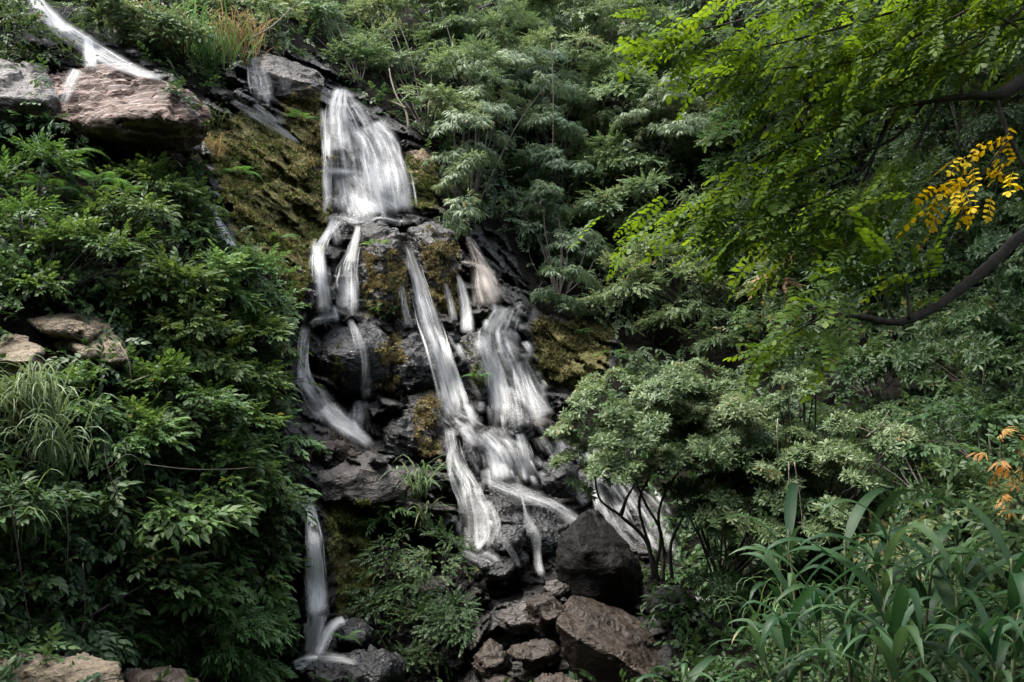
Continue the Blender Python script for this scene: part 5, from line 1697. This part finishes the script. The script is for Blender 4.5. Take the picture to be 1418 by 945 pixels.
for c, dens, L, w, key in FR:
    seg = np.linalg.norm(np.diff(c, axis=0), axis=1)
    s = np.concatenate([[0], np.cumsum(seg)])
    n = int(s[-1] * (.75 if key == 'g' else 1) / .022 * dens)
    t = s[-1] * (1 - rng.random(n) ** 1.0 * (.72 if key == 'g' else 1))
    pos = np.stack([np.interp(t, s, c[:, k]) for k in range(3)], -1)
    T = norm(np.stack([np.interp(np.clip(t + .05, 0, s[-1]), s, c[:, k]) for k in range(3)], -1) - pos + 1e-5)
    side = norm(np.cross(T, UPV)) * np.where(rng.random(n) < .5, 1, -1)[:, None]
    X = norm(T * .55 + side * rng.uniform(.2, 1.0, n)[:, None] + rng.normal(0, .25, (n, 3)) + np.array([-.15, 0, -.16]))
    pos = pos + rng.normal(0, w / FPX * 6.2 * .42, (n, 3)) * np.array([1, 1.2, .6])
    U = norm(UPV + rng.normal(0, .3, (n, 3)))
    acc = accY if key == 'y' else accG
    inst(acc, 'pinnate_big' if key == 'y' else 'pinnate', pos, X, U, L * rng.uniform(.6, 1.1, n), np.clip(rng.random(n) * .55 + .4 * vnoise(pos * 3.0, 3), 0, 1))
accG.build('leaves', M['leaf_canopy'], tree)
o = accY.build('leaves', M['leaf_yellow'], tree)
o['label'] = 'bunch of bright yellow leaves'


# ---- orange leaved sprigs, right edge
def sprig(label, blobs, mat, kind='hang', size=.2, n=26):
    root = None
    acc, st = Acc(), Acc()
    for (x, y, rx, ry, Y) in blobs:
        b = P(x + rx * .8, y + ry * 1.2, Y + .15)
        if root is None: root = tag(empty('shrub', b), label, 'shrub')
        a = rng.uniform(0, 2 * np.pi, n); r_ = np.sqrt(rng.random(n))
        pos = P(x + np.cos(a) * r_ * rx, y + np.sin(a) * r_ * ry, Y + rng.normal(0, .12, n))
        X = norm(np.stack([np.cos(a), -.4 + 0 * a, -np.sin(a) * .6], -1) + rng.normal(0, .3, (n, 3)))
        inst(acc, kind, pos, X, norm(UPV + rng.normal(0, .3, (n, 3))), size * rng.uniform(.7, 1.2, n), rng.random(n))
        for k in range(4):
            tube(st, curve([b, (b + pos[k]) / 2 + rng.normal(0, .04, 3), pos[k]], 5), np.linspace(.006, .002, 11), 4)
    acc.build('foliage', M[mat], root)
    st.build('stem', M['bark'], root)


sprig('orange leaved sprig at the right edge below the dark broad leaved bush', [(1395, 630, 30, 34, 7.6), (1412, 690, 18, 24, 7.5)], 'leaf_orange', size=.16, n=15)
sprig('tan dead leaves caught in the tree above the big shrub', [(1075, 385, 30, 22, 15.5)], 'leaf_dry', 'small', .26, 12)

# ---- bare twigs, lianas and thin stems
def twig(label, paths, r0, mat='bark_pale', name='twig', cat='twig'):
    a = Acc()
    for p in paths:
        c = curve([P(x, y, (d if d is not None else surf(x, y) - .35)) for x, y, d in p], 6)
        tube(a, c, np.linspace(r0, r0 * .4, len(c)), 5)
    o = a.build(name, M[mat], origin=a.V[0][0])
    tag(o, label, cat)


twig('bare pale forked twig in front of the tree behind the topmost fall', [[(566, 178, 21.8), (562, 155, 21.9), (550, 135, 22.), (542, 112, 22.2), (539, 95, 22.4)], [(562, 150, 21.9), (548, 143, 22.), (542, 140, 22.)]], .03, name='bare_branch', cat='branch')
twig('bare pale twig slanting over the top left slope', [[(345, 55, 19.), (375, 38, 19.), (400, 15, 19.2), (420, -5, 19.4)], [(365, 45, 19.), (372, 20, 19.)]], .018)
twig('long thin horizontal twig above the shaded lower left bank', [[(200, 643, 9.2), (260, 650, 9.2), (320, 650, 9.3), (360, 648, 9.3), (400, 658, 12)]], .005, mat='bark')
twig('tangled thin twigs in the lower left bank', [[(165, 690, 8.9), (150, 650, 8.9), (145, 620, 9.), (148, 590, 9.)], [(150, 650, 8.9), (175, 630, 8.9), (195, 640, 8.9), (200, 670, 8.9)], [(155, 670, 8.9), (185, 648, 8.9)], [(157, 680, 8.9), (165, 725, 8.9), (152, 745, 8.9)]], .005, mat='bark')
twig('dead twigs poking out beside the tan slabs', [[(165, 475, 10.6), (178, 500, 10.5), (182, 530, 10.5)], [(178, 500, 10.5), (155, 480, 10.5), (150, 470, 10.6)], [(182, 530, 10.5), (205, 520, 10.5)]], .008)
twig('brown hanging stems at the left edge under the weeping grass', [[(15, 700, 8.), (25, 760, 8.), (35, 830, 8.), (50, 900, 8.)], [(90, 690, 8.3), (95, 740, 8.3), (92, 800, 8.3)], [(115, 780, 8.4), (118, 830, 8.4), (117, 870, 8.4)]], .007, mat='bark')
twig('thin pale upright stem of the tiered tree in the centre', [[(764, 60, 21.5), (766, 130, 21.5), (766, 180, 21.4), (764, 245, 21.4)]], .008, name='stem_liana', cat='stem')
twig('reddish bare twigs at the right end of the grey green shrub', [[(1200, 605, 9.6), (1218, 590, 9.5), (1232, 568, 9.5)], [(1218, 590, 9.5), (1240, 590, 9.5)], [(1170, 590, 9.5), (1165, 575, 9.5)], [(1210, 600, 9.5), (1178, 588, 9.5)]], .008)
twig('pale dry hanging grass stalks on the grey green shrub', [[(1077, 580, 9.4), (1076, 600, 9.3), (1078, 630, 9.3)], [(1092, 640, 9.2), (1094, 720, 9.2), (1090, 790, 9.2)], [(1100, 640, 9.2), (1108, 690, 9.2), (1112, 740, 9.2)]], .007)
twig('thin dark vines hanging through the overhanging fronds', [[(1330, -10, 6.6), (1332, 90, 6.6), (1328, 190, 6.6), (1312, 300, 6.6)], [(1190, 210, 6.5), (1188, 300, 6.5), (1186, 400, 6.5)], [(1285, -10, 6.6), (1250, 60, 6.6), (1215, 110, 6.6)]], .006, mat='bark', name='vine', cat='vine')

★ ★ ★ ★ ★ ★ ★

### Written task:
Retype everything in the material word for word, minus pictures.

### Task response:
Continue the Blender Python script for this scene: part 5, from line 1697. This part finishes the script. The script is for Blender 4.5. Take the picture to be 1418 by 945 pixels.
for c, dens, L, w, key in FR:
    seg = np.linalg.norm(np.diff(c, axis=0), axis=1)
    s = np.concatenate([[0], np.cumsum(seg)])
    n = int(s[-1] * (.75 if key == 'g' else 1) / .022 * dens)
    t = s[-1] * (1 - rng.random(n) ** 1.0 * (.72 if key == 'g' else 1))
    pos = np.stack([np.interp(t, s, c[:, k]) for k in range(3)], -1)
    T = norm(np.stack([np.interp(np.clip(t + .05, 0, s[-1]), s, c[:, k]) for k in range(3)], -1) - pos + 1e-5)
    side = norm(np.cross(T, UPV)) * np.where(rng.random(n) < .5, 1, -1)[:, None]
    X = norm(T * .55 + side * rng.uniform(.2, 1.0, n)[:, None] + rng.normal(0, .25, (n, 3)) + np.array([-.15, 0, -.16]))
    pos = pos + rng.normal(0, w / FPX * 6.2 * .42, (n, 3)) * np.array([1, 1.2, .6])
    U = norm(UPV + rng.normal(0, .3, (n, 3)))
    acc = accY if key == 'y' else accG
    inst(acc, 'pinnate_big' if key == 'y' else 'pinnate', pos, X, U, L * rng.uniform(.6, 1.1, n), np.clip(rng.random(n) * .55 + .4 * vnoise(pos * 3.0, 3), 0, 1))
accG.build('leaves', M['leaf_canopy'], tree)
o = accY.build('leaves', M['leaf_yellow'], tree)
o['label'] = 'bunch of bright yellow leaves'


# ---- orange leaved sprigs, right edge
def sprig(label, blobs, mat, kind='hang', size=.2, n=26):
    root = None
    acc, st = Acc(), Acc()
    for (x, y, rx, ry, Y) in blobs:
        b = P(x + rx * .8, y + ry * 1.2, Y + .15)
        if root is None: root = tag(empty('shrub', b), label, 'shrub')
        a = rng.uniform(0, 2 * np.pi, n); r_ = np.sqrt(rng.random(n))
        pos = P(x + np.cos(a) * r_ * rx, y + np.sin(a) * r_ * ry, Y + rng.normal(0, .12, n))
        X = norm(np.stack([np.cos(a), -.4 + 0 * a, -np.sin(a) * .6], -1) + rng.normal(0, .3, (n, 3)))
        inst(acc, kind, pos, X, norm(UPV + rng.normal(0, .3, (n, 3))), size * rng.uniform(.7, 1.2, n), rng.random(n))
        for k in range(4):
            tube(st, curve([b, (b + pos[k]) / 2 + rng.normal(0, .04, 3), pos[k]], 5), np.linspace(.006, .002, 11), 4)
    acc.build('foliage', M[mat], root)
    st.build('stem', M['bark'], root)


sprig('orange leaved sprig at the right edge below the dark broad leaved bush', [(1395, 630, 30, 34, 7.6), (1412, 690, 18, 24, 7.5)], 'leaf_orange', size=.16, n=15)
sprig('tan dead leaves caught in the tree above the big shrub', [(1075, 385, 30, 22, 15.5)], 'leaf_dry', 'small', .26, 12)

# ---- bare twigs, lianas and thin stems
def twig(label, paths, r0, mat='bark_pale', name='twig', cat='twig'):
    a = Acc()
    for p in paths:
        c = curve([P(x, y, (d if d is not None else surf(x, y) - .35)) for x, y, d in p], 6)
        tube(a, c, np.linspace(r0, r0 * .4, len(c)), 5)
    o = a.build(name, M[mat], origin=a.V[0][0])
    tag(o, label, cat)


twig('bare pale forked twig in front of the tree behind the topmost fall', [[(566, 178, 21.8), (562, 155, 21.9), (550, 135, 22.), (542, 112, 22.2), (539, 95, 22.4)], [(562, 150, 21.9), (548, 143, 22.), (542, 140, 22.)]], .03, name='bare_branch', cat='branch')
twig('bare pale twig slanting over the top left slope', [[(345, 55, 19.), (375, 38, 19.), (400, 15, 19.2), (420, -5, 19.4)], [(365, 45, 19.), (372, 20, 19.)]], .018)
twig('long thin horizontal twig above the shaded lower left bank', [[(200, 643, 9.2), (260, 650, 9.2), (320, 650, 9.3), (360, 648, 9.3), (400, 658, 12)]], .005, mat='bark')
twig('tangled thin twigs in the lower left bank', [[(165, 690, 8.9), (150, 650, 8.9), (145, 620, 9.), (148, 590, 9.)], [(150, 650, 8.9), (175, 630, 8.9), (195, 640, 8.9), (200, 670, 8.9)], [(155, 670, 8.9), (185, 648, 8.9)], [(157, 680, 8.9), (165, 725, 8.9), (152, 745, 8.9)]], .005, mat='bark')
twig('dead twigs poking out beside the tan slabs', [[(165, 475, 10.6), (178, 500, 10.5), (182, 530, 10.5)], [(178, 500, 10.5), (155, 480, 10.5), (150, 470, 10.6)], [(182, 530, 10.5), (205, 520, 10.5)]], .008)
twig('brown hanging stems at the left edge under the weeping grass', [[(15, 700, 8.), (25, 760, 8.), (35, 830, 8.), (50, 900, 8.)], [(90, 690, 8.3), (95, 740, 8.3), (92, 800, 8.3)], [(115, 780, 8.4), (118, 830, 8.4), (117, 870, 8.4)]], .007, mat='bark')
twig('thin pale upright stem of the tiered tree in the centre', [[(764, 60, 21.5), (766, 130, 21.5), (766, 180, 21.4), (764, 245, 21.4)]], .008, name='stem_liana', cat='stem')
twig('reddish bare twigs at the right end of the grey green shrub', [[(1200, 605, 9.6), (1218, 590, 9.5), (1232, 568, 9.5)], [(1218, 590, 9.5), (1240, 590, 9.5)], [(1170, 590, 9.5), (1165, 575, 9.5)], [(1210, 600, 9.5), (1178, 588, 9.5)]], .008)
twig('pale dry hanging grass stalks on the grey green shrub', [[(1077, 580, 9.4), (1076, 600, 9.3), (1078, 630, 9.3)], [(1092, 640, 9.2), (1094, 720, 9.2), (1090, 790, 9.2)], [(1100, 640, 9.2), (1108, 690, 9.2), (1112, 740, 9.2)]], .007)
twig('thin dark vines hanging through the overhanging fronds', [[(1330, -10, 6.6), (1332, 90, 6.6), (1328, 190, 6.6), (1312, 300, 6.6)], [(1190, 210, 6.5), (1188, 300, 6.5), (1186, 400, 6.5)], [(1285, -10, 6.6), (1250, 60, 6.6), (1215, 110, 6.6)]], .006, mat='bark', name='vine', cat='vine')